What to work on:
Repeat each record below exactly, dropping the pictures.
——————
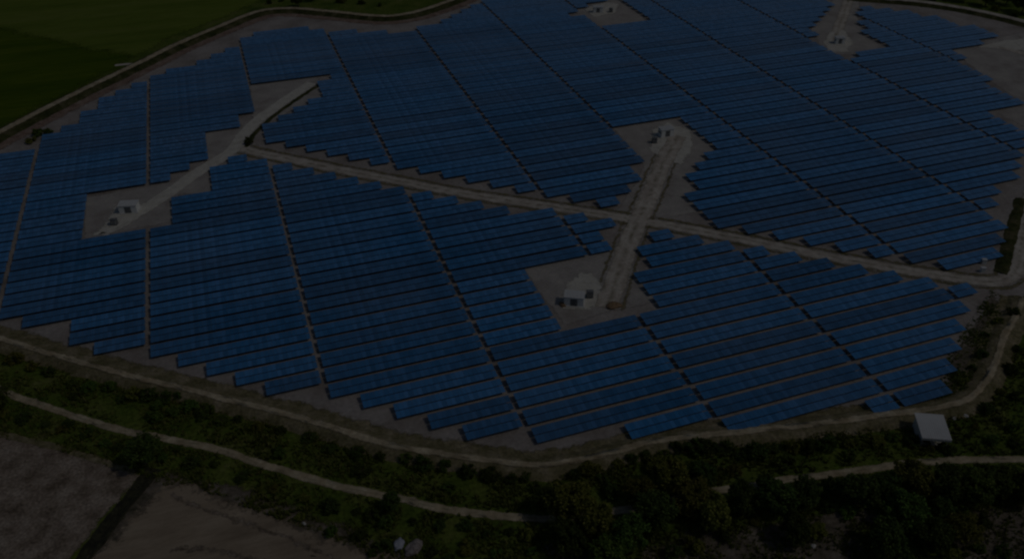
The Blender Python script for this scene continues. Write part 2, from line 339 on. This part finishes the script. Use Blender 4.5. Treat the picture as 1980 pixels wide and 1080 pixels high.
road('dirt_road', wg, 3.6, .10, 2); road('dirt_road', wc, 5.0, .14, 3, .6); track('dirt_road', ws, 4.4, .14, M['gravel'], 4); road('dirt_road', wn, 4.2, .10, 5); road('dirt_road', we, 3.4, .10, 6)
# wheel-worn soil verges beside the gate road
for s in (-1, 1): strip('road_verge', wg[:-4], [(s*1.7, .065), (s*2.4, .08), (s*3.2, .075), (s*4.2, .055)], M['verge'], .5, 1.0, 30+s, cover=[.2, .55, .6, 0])
def beside(path, off):
    out = []
    for k in range(len(path)):
        d = (path[min(len(path)-1, k+1)]-path[max(0, k-1)]).normalized(); out.append(path[k]+Vector((d.y, -d.x, 0))*off)
    return out
strip('verge', beside(wl, 6.5), [(-3, .05), (-1, .085), (1, .085), (3.4, .055)], M['strip'], .7, 1.2, 33, cover=[.3, .9, .8, 0])
strip('verge', beside(wd, -3.6), [(-2.2, .05), (-.7, .085), (.5, .085), (1.6, .055)], M['verge'], .8, 1.2, 34, cover=[0, .62, .8, .8])
strip('verge', beside(ws[5:], 3.3), [(-.8, .06), (0, .2), (.9, .06)], M['bank'], .35, .8, 35)
strip('verge', gp([(1976,385),(1962,430),(1951,475),(1941,512),(1934,530)]), [(-1.6, .05), (-.5, .35), (.6, .35), (1.8, .05)], M['bank'], .5, .8, 38)
strip('verge', beside(wc, 3.6), [(-.9, .07), (0, .10), (1.2, .06)], M['verge'], .6, .8, 36, cover=[.2, .65, 0])
strip('verge', beside(wc, -3.6), [(-1.2, .07), (0, .10), (.9, .06)], M['verge'], .6, .8, 37, cover=[0, .65, .2])
def bank(path, hgt, top, run, mat_in, seed):
    return strip('embankment', path, [(-top/2-run, -.05), (-top/2-run*.45, hgt*.55), (-top/2, hgt), (top/2, hgt), (top/2+run*.45, hgt*.55), (top/2+run, -.05)], mat_in, .45, 1.2, seed, zn=.12)
bank(wl, 1.0, 3.8, 2.6, M['bank'], 11); track('perimeter_road', wl, 2.4, 1.18, M['track'], 12, .35)
bank(wr, 1.0, 4.2, 2.6, M['bank'], 13); track('perimeter_road', wr, 3.6, 1.18, M['road'], 14, .35)
bank(wd, .9, 2.4, 2.0, M['verge'], 15); track('dike_path', wd, 1.2, 1.07, M['track'], 16, .4, .5)
track('dirt_track', wt, 1.45, .10, M['track'], 17, .35, .5)
sheet('field_margin', gp([(290,925),(340,912),(460,945),(580,985),(700,1030),(800,1080),(800,1110),(150,1110)]), .035, M['scrub'], 1.2, 1.5, 40, 2.0)
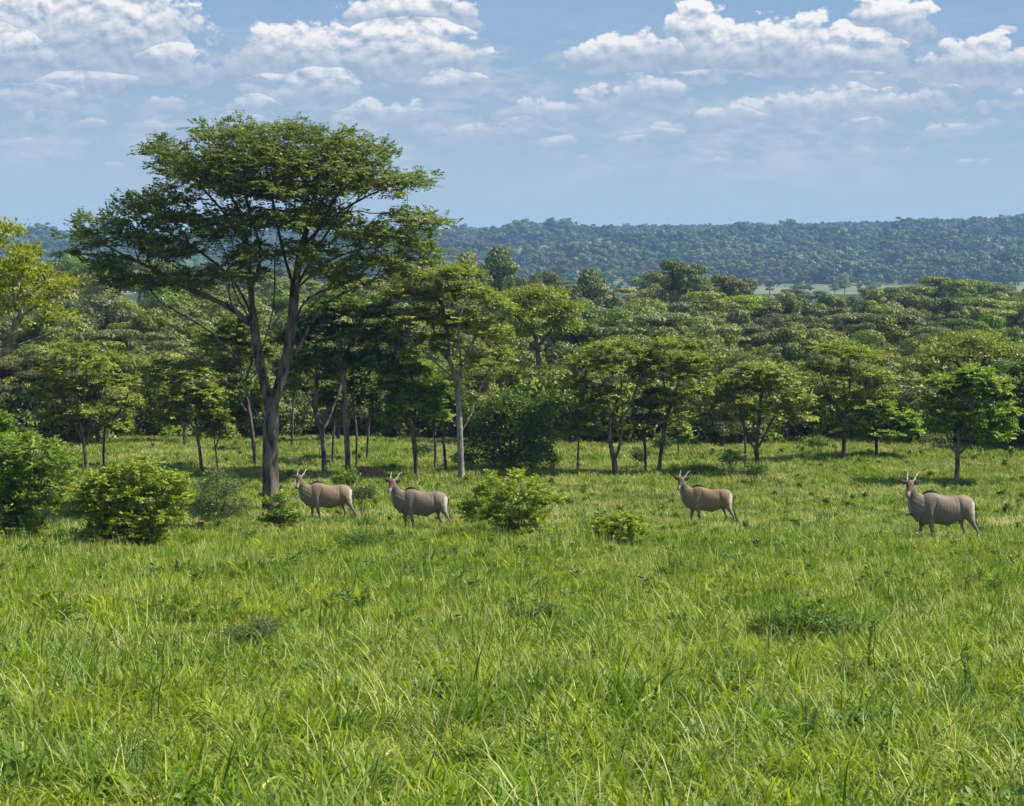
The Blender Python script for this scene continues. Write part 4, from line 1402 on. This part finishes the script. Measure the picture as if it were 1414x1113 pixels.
scatter('hill_woodland', np.stack([xx, yy, zz - .6], -1), np.stack([xx * 0, xx * 0, rgh.uniform(0, 6.28, n)], -1),
        np.stack([s, s, s * big * rgh.uniform(.8, 1.15, n)], -1), np.where(yy > 2400, rgh.choice([0, 2, 4], n), rgh.integers(0, 5, n)), hp,
        'blue-hazed woodland covering the far hillside', 'woodland')


# ------------------------------------------------------------------ elands
def ex(cx, cy):
    return (cx - 715) / 426.0, (1095 - cy) / 426.0


def loft(secs, k=14):
    """secs: (centre, axisA, axisB) rings -> closed tube"""
    ang = np.arange(k) * 2 * math.pi / k
    V = [np.array(c_)[None] + np.cos(ang)[:, None] * np.array(a_)[None] + np.sin(ang)[:, None] * np.array(b_)[None] for c_, a_, b_ in secs]
    V = np.concatenate(V + [np.array([secs[0][0], secs[-1][0]])])
    n_ = len(secs)
    I = np.arange(n_ * k).reshape(n_, k)
    q_ = np.stack([I[:-1], np.roll(I[:-1], -1, 1), np.roll(I[1:], -1, 1), I[1:]], -1).reshape(-1, 4)
    t0 = np.stack([np.roll(I[0], -1), I[0], np.full(k, n_ * k)], -1)
    t1 = np.stack([I[-1], np.roll(I[-1], -1), np.full(k, n_ * k + 1)], -1)
    return V, q_, np.concatenate([t0, t1])


def merge(parts):
    Vs, Qs, Ts, off = [], [], [], 0
    for V, q_, t_ in parts:
        Vs.append(V); Qs.append(q_ + off); Ts.append(t_ + off); off += len(V)
    return np.concatenate(Vs), np.concatenate(Qs), np.concatenate(Ts)


def vring(cx, top, bot, w_, y=0.0, cx2=None):
    x0, z0 = ex(cx, top)
    x1, z1 = ex(cx2 if cx2 is not None else cx, bot)
    return ((x0 + x1) / 2, y, (z0 + z1) / 2), ((x0 - x1) / 2, 0, (z0 - z1) / 2), (0, w_, 0)


def leg(rows, dx):
    out_ = []
    zt = rows[0][1]
    for cx, cy, rx, ry, y in rows:
        x0, z0 = ex(cx, cy)
        s = np.clip((cy - zt) / (1095.0 - zt), 0, 1)
        k_ = 1 + .22 * s
        out_.append(((x0 + dx * s, y, z0), (rx * k_, 0, 0), (0, ry * k_, 0)))
    return loft(out_, 12)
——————
Answer to the problem:
The Blender Python script for this scene continues. Write part 2, from line 339 on. This part finishes the script. Use Blender 4.5. Treat the picture as 1980 pixels wide and 1080 pixels high.
road('dirt_road', wg, 3.6, .10, 2); road('dirt_road', wc, 5.0, .14, 3, .6); track('dirt_road', ws, 4.4, .14, M['gravel'], 4); road('dirt_road', wn, 4.2, .10, 5); road('dirt_road', we, 3.4, .10, 6)
# wheel-worn soil verges beside the gate road
for s in (-1, 1): strip('road_verge', wg[:-4], [(s*1.7, .065), (s*2.4, .08), (s*3.2, .075), (s*4.2, .055)], M['verge'], .5, 1.0, 30+s, cover=[.2, .55, .6, 0])
def beside(path, off):
    out = []
    for k in range(len(path)):
        d = (path[min(len(path)-1, k+1)]-path[max(0, k-1)]).normalized(); out.append(path[k]+Vector((d.y, -d.x, 0))*off)
    return out
strip('verge', beside(wl, 6.5), [(-3, .05), (-1, .085), (1, .085), (3.4, .055)], M['strip'], .7, 1.2, 33, cover=[.3, .9, .8, 0])
strip('verge', beside(wd, -3.6), [(-2.2, .05), (-.7, .085), (.5, .085), (1.6, .055)], M['verge'], .8, 1.2, 34, cover=[0, .62, .8, .8])
strip('verge', beside(ws[5:], 3.3), [(-.8, .06), (0, .2), (.9, .06)], M['bank'], .35, .8, 35)
strip('verge', gp([(1976,385),(1962,430),(1951,475),(1941,512),(1934,530)]), [(-1.6, .05), (-.5, .35), (.6, .35), (1.8, .05)], M['bank'], .5, .8, 38)
strip('verge', beside(wc, 3.6), [(-.9, .07), (0, .10), (1.2, .06)], M['verge'], .6, .8, 36, cover=[.2, .65, 0])
strip('verge', beside(wc, -3.6), [(-1.2, .07), (0, .10), (.9, .06)], M['verge'], .6, .8, 37, cover=[0, .65, .2])
def bank(path, hgt, top, run, mat_in, seed):
    return strip('embankment', path, [(-top/2-run, -.05), (-top/2-run*.45, hgt*.55), (-top/2, hgt), (top/2, hgt), (top/2+run*.45, hgt*.55), (top/2+run, -.05)], mat_in, .45, 1.2, seed, zn=.12)
bank(wl, 1.0, 3.8, 2.6, M['bank'], 11); track('perimeter_road', wl, 2.4, 1.18, M['track'], 12, .35)
bank(wr, 1.0, 4.2, 2.6, M['bank'], 13); track('perimeter_road', wr, 3.6, 1.18, M['road'], 14, .35)
bank(wd, .9, 2.4, 2.0, M['verge'], 15); track('dike_path', wd, 1.2, 1.07, M['track'], 16, .4, .5)
track('dirt_track', wt, 1.45, .10, M['track'], 17, .35, .5)
sheet('field_margin', gp([(290,925),(340,912),(460,945),(580,985),(700,1030),(800,1080),(800,1110),(150,1110)]), .035, M['scrub'], 1.2, 1.5, 40, 2.0)
The Blender Python script for this scene continues. Write part 4, from line 1402 on. This part finishes the script. Measure the picture as if it were 1414x1113 pixels.
scatter('hill_woodland', np.stack([xx, yy, zz - .6], -1), np.stack([xx * 0, xx * 0, rgh.uniform(0, 6.28, n)], -1),
        np.stack([s, s, s * big * rgh.uniform(.8, 1.15, n)], -1), np.where(yy > 2400, rgh.choice([0, 2, 4], n), rgh.integers(0, 5, n)), hp,
        'blue-hazed woodland covering the far hillside', 'woodland')


# ------------------------------------------------------------------ elands
def ex(cx, cy):
    return (cx - 715) / 426.0, (1095 - cy) / 426.0


def loft(secs, k=14):
    """secs: (centre, axisA, axisB) rings -> closed tube"""
    ang = np.arange(k) * 2 * math.pi / k
    V = [np.array(c_)[None] + np.cos(ang)[:, None] * np.array(a_)[None] + np.sin(ang)[:, None] * np.array(b_)[None] for c_, a_, b_ in secs]
    V = np.concatenate(V + [np.array([secs[0][0], secs[-1][0]])])
    n_ = len(secs)
    I = np.arange(n_ * k).reshape(n_, k)
    q_ = np.stack([I[:-1], np.roll(I[:-1], -1, 1), np.roll(I[1:], -1, 1), I[1:]], -1).reshape(-1, 4)
    t0 = np.stack([np.roll(I[0], -1), I[0], np.full(k, n_ * k)], -1)
    t1 = np.stack([I[-1], np.roll(I[-1], -1), np.full(k, n_ * k + 1)], -1)
    return V, q_, np.concatenate([t0, t1])


def merge(parts):
    Vs, Qs, Ts, off = [], [], [], 0
    for V, q_, t_ in parts:
        Vs.append(V); Qs.append(q_ + off); Ts.append(t_ + off); off += len(V)
    return np.concatenate(Vs), np.concatenate(Qs), np.concatenate(Ts)


def vring(cx, top, bot, w_, y=0.0, cx2=None):
    x0, z0 = ex(cx, top)
    x1, z1 = ex(cx2 if cx2 is not None else cx, bot)
    return ((x0 + x1) / 2, y, (z0 + z1) / 2), ((x0 - x1) / 2, 0, (z0 - z1) / 2), (0, w_, 0)


def leg(rows, dx):
    out_ = []
    zt = rows[0][1]
    for cx, cy, rx, ry, y in rows:
        x0, z0 = ex(cx, cy)
        s = np.clip((cy - zt) / (1095.0 - zt), 0, 1)
        k_ = 1 + .22 * s
        out_.append(((x0 + dx * s, y, z0), (rx * k_, 0, 0), (0, ry * k_, 0)))
    return loft(out_, 12)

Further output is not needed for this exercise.